• _Stated task_
Please write out the material below exactly as given.

** START Collected material **

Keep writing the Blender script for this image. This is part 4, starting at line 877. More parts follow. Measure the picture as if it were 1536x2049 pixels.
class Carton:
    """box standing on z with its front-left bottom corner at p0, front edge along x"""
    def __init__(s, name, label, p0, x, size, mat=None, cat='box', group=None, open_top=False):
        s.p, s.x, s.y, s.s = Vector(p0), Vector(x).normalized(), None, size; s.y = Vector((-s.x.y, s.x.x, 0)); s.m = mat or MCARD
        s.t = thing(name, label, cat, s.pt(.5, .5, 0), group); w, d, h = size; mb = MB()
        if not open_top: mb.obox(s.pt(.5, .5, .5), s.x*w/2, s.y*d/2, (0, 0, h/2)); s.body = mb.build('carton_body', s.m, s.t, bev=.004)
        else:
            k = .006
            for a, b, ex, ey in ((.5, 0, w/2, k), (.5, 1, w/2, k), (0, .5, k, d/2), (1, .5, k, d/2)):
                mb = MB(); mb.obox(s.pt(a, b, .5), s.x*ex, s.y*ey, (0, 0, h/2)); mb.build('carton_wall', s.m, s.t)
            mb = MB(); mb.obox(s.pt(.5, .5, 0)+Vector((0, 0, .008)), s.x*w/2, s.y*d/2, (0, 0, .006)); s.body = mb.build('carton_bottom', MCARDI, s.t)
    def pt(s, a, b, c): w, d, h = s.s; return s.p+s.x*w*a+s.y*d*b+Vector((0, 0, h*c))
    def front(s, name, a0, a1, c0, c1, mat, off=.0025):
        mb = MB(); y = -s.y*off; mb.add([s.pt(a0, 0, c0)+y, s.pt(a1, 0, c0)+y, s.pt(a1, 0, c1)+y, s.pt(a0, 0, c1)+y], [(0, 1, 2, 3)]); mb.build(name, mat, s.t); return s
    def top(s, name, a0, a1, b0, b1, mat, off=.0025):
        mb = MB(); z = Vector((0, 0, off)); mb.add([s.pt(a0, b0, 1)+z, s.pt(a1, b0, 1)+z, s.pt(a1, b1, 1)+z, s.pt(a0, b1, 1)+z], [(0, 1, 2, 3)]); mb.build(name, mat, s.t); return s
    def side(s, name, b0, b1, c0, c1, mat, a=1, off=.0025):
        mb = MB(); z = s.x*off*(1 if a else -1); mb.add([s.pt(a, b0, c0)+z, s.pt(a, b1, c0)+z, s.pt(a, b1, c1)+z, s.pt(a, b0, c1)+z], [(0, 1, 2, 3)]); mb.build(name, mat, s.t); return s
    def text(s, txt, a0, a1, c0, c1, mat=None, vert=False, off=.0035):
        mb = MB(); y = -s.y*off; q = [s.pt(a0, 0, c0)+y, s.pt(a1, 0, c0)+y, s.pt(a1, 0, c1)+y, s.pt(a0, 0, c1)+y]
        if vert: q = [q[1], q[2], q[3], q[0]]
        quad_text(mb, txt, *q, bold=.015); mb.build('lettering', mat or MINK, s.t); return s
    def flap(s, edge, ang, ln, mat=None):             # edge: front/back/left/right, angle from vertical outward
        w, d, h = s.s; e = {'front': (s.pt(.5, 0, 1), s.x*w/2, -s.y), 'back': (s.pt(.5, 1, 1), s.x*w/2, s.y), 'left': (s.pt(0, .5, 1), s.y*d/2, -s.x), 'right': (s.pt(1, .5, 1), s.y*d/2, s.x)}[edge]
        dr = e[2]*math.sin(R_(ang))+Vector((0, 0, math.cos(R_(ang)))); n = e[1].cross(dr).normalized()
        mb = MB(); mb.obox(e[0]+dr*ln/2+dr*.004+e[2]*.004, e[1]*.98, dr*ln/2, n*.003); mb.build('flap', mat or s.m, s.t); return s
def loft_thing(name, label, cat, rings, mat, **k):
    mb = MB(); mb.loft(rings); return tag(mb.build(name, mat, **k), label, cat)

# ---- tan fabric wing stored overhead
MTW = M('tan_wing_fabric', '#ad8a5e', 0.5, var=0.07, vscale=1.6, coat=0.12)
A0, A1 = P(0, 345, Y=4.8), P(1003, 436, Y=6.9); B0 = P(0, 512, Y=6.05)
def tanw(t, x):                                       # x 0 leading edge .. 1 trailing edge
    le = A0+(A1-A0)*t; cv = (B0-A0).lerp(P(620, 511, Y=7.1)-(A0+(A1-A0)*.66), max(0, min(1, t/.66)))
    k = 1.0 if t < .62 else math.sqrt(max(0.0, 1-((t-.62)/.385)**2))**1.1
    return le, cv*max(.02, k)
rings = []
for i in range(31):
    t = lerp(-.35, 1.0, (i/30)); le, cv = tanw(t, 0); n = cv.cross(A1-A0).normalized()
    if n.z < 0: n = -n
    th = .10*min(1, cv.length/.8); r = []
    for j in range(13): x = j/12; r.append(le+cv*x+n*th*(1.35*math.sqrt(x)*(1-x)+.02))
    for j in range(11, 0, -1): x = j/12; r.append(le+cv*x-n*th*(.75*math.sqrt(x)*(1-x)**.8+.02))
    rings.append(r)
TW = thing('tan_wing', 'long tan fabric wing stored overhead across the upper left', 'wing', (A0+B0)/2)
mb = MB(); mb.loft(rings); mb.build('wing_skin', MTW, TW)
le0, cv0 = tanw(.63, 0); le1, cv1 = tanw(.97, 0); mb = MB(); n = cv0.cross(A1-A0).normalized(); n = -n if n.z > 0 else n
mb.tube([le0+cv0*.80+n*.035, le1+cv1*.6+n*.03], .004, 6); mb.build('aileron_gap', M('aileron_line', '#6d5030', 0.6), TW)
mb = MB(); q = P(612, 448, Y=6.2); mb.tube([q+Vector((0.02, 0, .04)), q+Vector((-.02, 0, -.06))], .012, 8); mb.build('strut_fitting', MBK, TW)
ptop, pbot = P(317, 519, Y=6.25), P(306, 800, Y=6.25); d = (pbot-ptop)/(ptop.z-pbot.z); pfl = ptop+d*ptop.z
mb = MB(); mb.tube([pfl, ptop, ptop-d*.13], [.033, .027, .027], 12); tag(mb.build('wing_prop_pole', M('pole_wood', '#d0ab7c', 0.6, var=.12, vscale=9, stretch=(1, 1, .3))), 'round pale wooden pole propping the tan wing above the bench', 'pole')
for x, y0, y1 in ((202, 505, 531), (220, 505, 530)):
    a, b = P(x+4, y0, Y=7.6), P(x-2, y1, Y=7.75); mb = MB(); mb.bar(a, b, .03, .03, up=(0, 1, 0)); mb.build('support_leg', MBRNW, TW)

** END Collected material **

• _Written response_
Keep writing the Blender script for this image. This is part 4, starting at line 877. More parts follow. Measure the picture as if it were 1536x2049 pixels.
class Carton:
    """box standing on z with its front-left bottom corner at p0, front edge along x"""
    def __init__(s, name, label, p0, x, size, mat=None, cat='box', group=None, open_top=False):
        s.p, s.x, s.y, s.s = Vector(p0), Vector(x).normalized(), None, size; s.y = Vector((-s.x.y, s.x.x, 0)); s.m = mat or MCARD
        s.t = thing(name, label, cat, s.pt(.5, .5, 0), group); w, d, h = size; mb = MB()
        if not open_top: mb.obox(s.pt(.5, .5, .5), s.x*w/2, s.y*d/2, (0, 0, h/2)); s.body = mb.build('carton_body', s.m, s.t, bev=.004)
        else:
            k = .006
            for a, b, ex, ey in ((.5, 0, w/2, k), (.5, 1, w/2, k), (0, .5, k, d/2), (1, .5, k, d/2)):
                mb = MB(); mb.obox(s.pt(a, b, .5), s.x*ex, s.y*ey, (0, 0, h/2)); mb.build('carton_wall', s.m, s.t)
            mb = MB(); mb.obox(s.pt(.5, .5, 0)+Vector((0, 0, .008)), s.x*w/2, s.y*d/2, (0, 0, .006)); s.body = mb.build('carton_bottom', MCARDI, s.t)
    def pt(s, a, b, c): w, d, h = s.s; return s.p+s.x*w*a+s.y*d*b+Vector((0, 0, h*c))
    def front(s, name, a0, a1, c0, c1, mat, off=.0025):
        mb = MB(); y = -s.y*off; mb.add([s.pt(a0, 0, c0)+y, s.pt(a1, 0, c0)+y, s.pt(a1, 0, c1)+y, s.pt(a0, 0, c1)+y], [(0, 1, 2, 3)]); mb.build(name, mat, s.t); return s
    def top(s, name, a0, a1, b0, b1, mat, off=.0025):
        mb = MB(); z = Vector((0, 0, off)); mb.add([s.pt(a0, b0, 1)+z, s.pt(a1, b0, 1)+z, s.pt(a1, b1, 1)+z, s.pt(a0, b1, 1)+z], [(0, 1, 2, 3)]); mb.build(name, mat, s.t); return s
    def side(s, name, b0, b1, c0, c1, mat, a=1, off=.0025):
        mb = MB(); z = s.x*off*(1 if a else -1); mb.add([s.pt(a, b0, c0)+z, s.pt(a, b1, c0)+z, s.pt(a, b1, c1)+z, s.pt(a, b0, c1)+z], [(0, 1, 2, 3)]); mb.build(name, mat, s.t); return s
    def text(s, txt, a0, a1, c0, c1, mat=None, vert=False, off=.0035):
        mb = MB(); y = -s.y*off; q = [s.pt(a0, 0, c0)+y, s.pt(a1, 0, c0)+y, s.pt(a1, 0, c1)+y, s.pt(a0, 0, c1)+y]
        if vert: q = [q[1], q[2], q[3], q[0]]
        quad_text(mb, txt, *q, bold=.015); mb.build('lettering', mat or MINK, s.t); return s
    def flap(s, edge, ang, ln, mat=None):             # edge: front/back/left/right, angle from vertical outward
        w, d, h = s.s; e = {'front': (s.pt(.5, 0, 1), s.x*w/2, -s.y), 'back': (s.pt(.5, 1, 1), s.x*w/2, s.y), 'left': (s.pt(0, .5, 1), s.y*d/2, -s.x), 'right': (s.pt(1, .5, 1), s.y*d/2, s.x)}[edge]
        dr = e[2]*math.sin(R_(ang))+Vector((0, 0, math.cos(R_(ang)))); n = e[1].cross(dr).normalized()
        mb = MB(); mb.obox(e[0]+dr*ln/2+dr*.004+e[2]*.004, e[1]*.98, dr*ln/2, n*.003); mb.build('flap', mat or s.m, s.t); return s
def loft_thing(name, label, cat, rings, mat, **k):
    mb = MB(); mb.loft(rings); return tag(mb.build(name, mat, **k), label, cat)

# ---- tan fabric wing stored overhead
MTW = M('tan_wing_fabric', '#ad8a5e', 0.5, var=0.07, vscale=1.6, coat=0.12)
A0, A1 = P(0, 345, Y=4.8), P(1003, 436, Y=6.9); B0 = P(0, 512, Y=6.05)
def tanw(t, x):                                       # x 0 leading edge .. 1 trailing edge
    le = A0+(A1-A0)*t; cv = (B0-A0).lerp(P(620, 511, Y=7.1)-(A0+(A1-A0)*.66), max(0, min(1, t/.66)))
    k = 1.0 if t < .62 else math.sqrt(max(0.0, 1-((t-.62)/.385)**2))**1.1
    return le, cv*max(.02, k)
rings = []
for i in range(31):
    t = lerp(-.35, 1.0, (i/30)); le, cv = tanw(t, 0); n = cv.cross(A1-A0).normalized()
    if n.z < 0: n = -n
    th = .10*min(1, cv.length/.8); r = []
    for j in range(13): x = j/12; r.append(le+cv*x+n*th*(1.35*math.sqrt(x)*(1-x)+.02))
    for j in range(11, 0, -1): x = j/12; r.append(le+cv*x-n*th*(.75*math.sqrt(x)*(1-x)**.8+.02))
    rings.append(r)
TW = thing('tan_wing', 'long tan fabric wing stored overhead across the upper left', 'wing', (A0+B0)/2)
mb = MB(); mb.loft(rings); mb.build('wing_skin', MTW, TW)
le0, cv0 = tanw(.63, 0); le1, cv1 = tanw(.97, 0); mb = MB(); n = cv0.cross(A1-A0).normalized(); n = -n if n.z > 0 else n
mb.tube([le0+cv0*.80+n*.035, le1+cv1*.6+n*.03], .004, 6); mb.build('aileron_gap', M('aileron_line', '#6d5030', 0.6), TW)
mb = MB(); q = P(612, 448, Y=6.2); mb.tube([q+Vector((0.02, 0, .04)), q+Vector((-.02, 0, -.06))], .012, 8); mb.build('strut_fitting', MBK, TW)
ptop, pbot = P(317, 519, Y=6.25), P(306, 800, Y=6.25); d = (pbot-ptop)/(ptop.z-pbot.z); pfl = ptop+d*ptop.z
mb = MB(); mb.tube([pfl, ptop, ptop-d*.13], [.033, .027, .027], 12); tag(mb.build('wing_prop_pole', M('pole_wood', '#d0ab7c', 0.6, var=.12, vscale=9, stretch=(1, 1, .3))), 'round pale wooden pole propping the tan wing above the bench', 'pole')
for x, y0, y1 in ((202, 505, 531), (220, 505, 530)):
    a, b = P(x+4, y0, Y=7.6), P(x-2, y1, Y=7.75); mb = MB(); mb.bar(a, b, .03, .03, up=(0, 1, 0)); mb.build('support_leg', MBRNW, TW)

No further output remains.